Looking Past the Present

Undoubtedly, gamers are the primary market for 3D graphics consumer cards. As with any other product, the faster the performance, the higher the price you must pay. Look at high end graphics cards such as ATI's Radeon X1900XTX and NVIDIA's GeForce 7900GTX - these cards are selling at about USD 450 to 600. If you're not satisfied with the performance of these cards, the very fortunate of you can use a pair of them for either a Crossfire or SLI setup. If so, be prepared to spend around USD 1.000 to 1450.

With that kind of serious money, gamers want the best. But that's true for any users, even those buying a motherboard with an integrated graphics card want to get their money's worth. That's why there are so many media (ourselves included) offering product reviews - we want to know if these products are worth the money we're paying for. Although performance and quality is king, there's usually another factor that most reviews can't capture - longevity. After all, if you just recently spent up to USD 1000 on new hardware, you don't want your new rig running to be too slow 3 / 6 months down the road. Now, some of you might be lucky enough to upgrade your graphics cards, processor and memory every 6 months, but not everyone is that lucky. Even with a buyback / trade in program, you typically have to fork the difference in price between your old card and the new one.

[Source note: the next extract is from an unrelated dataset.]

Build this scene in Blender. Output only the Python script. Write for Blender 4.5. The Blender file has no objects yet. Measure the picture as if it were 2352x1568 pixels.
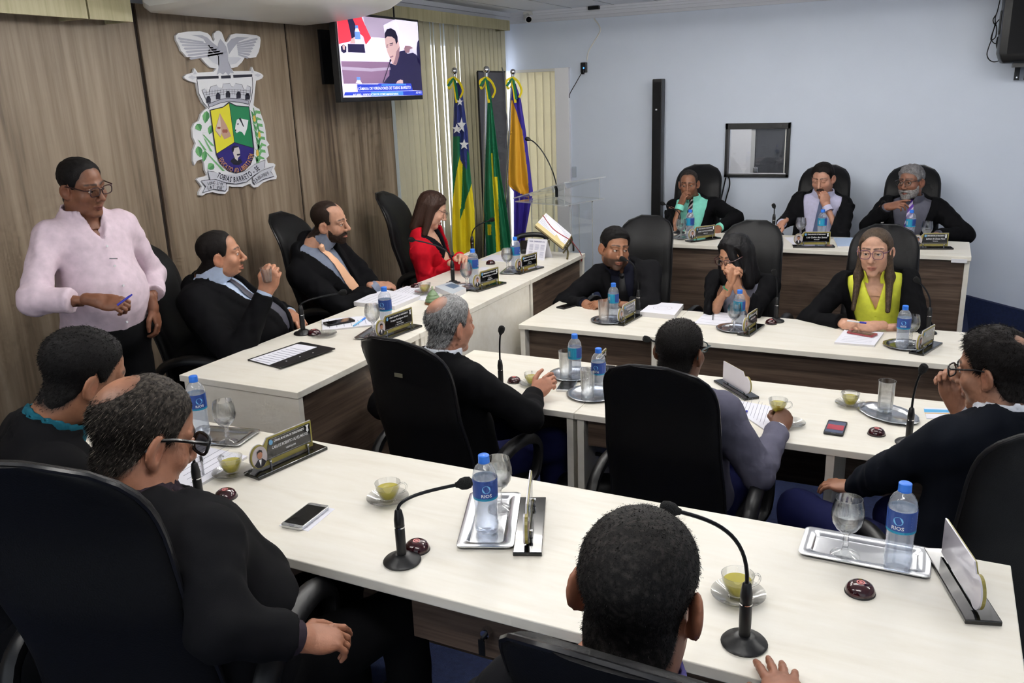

From experience, mainstream cards are typically good / fast enough for one year of games. High end cards usually fare better, offering some additional headroom so you can use it for about a year or at most a year and a half. In the graphics card business, that's the time it takes for the next generation to arrive (usually). In this case, choosing the right graphics card is even more important. However, the past six months is somewhat an anomaly in this regard. With ATI, the delay with R520 (Radeon X1800) have pushed the card's time to market very near its successor, the R580 (Radeon X1900). In fact, the Radeon X1800 may well be the only high end card to have a 3 months old life span. With NVIDIA, we basically saw small variations of the same design over the past year: the GeForce 7800GTX, 7800GTX 512 MB and 7900GTX. The most glaring differences between them are clock speeds and amount of memory.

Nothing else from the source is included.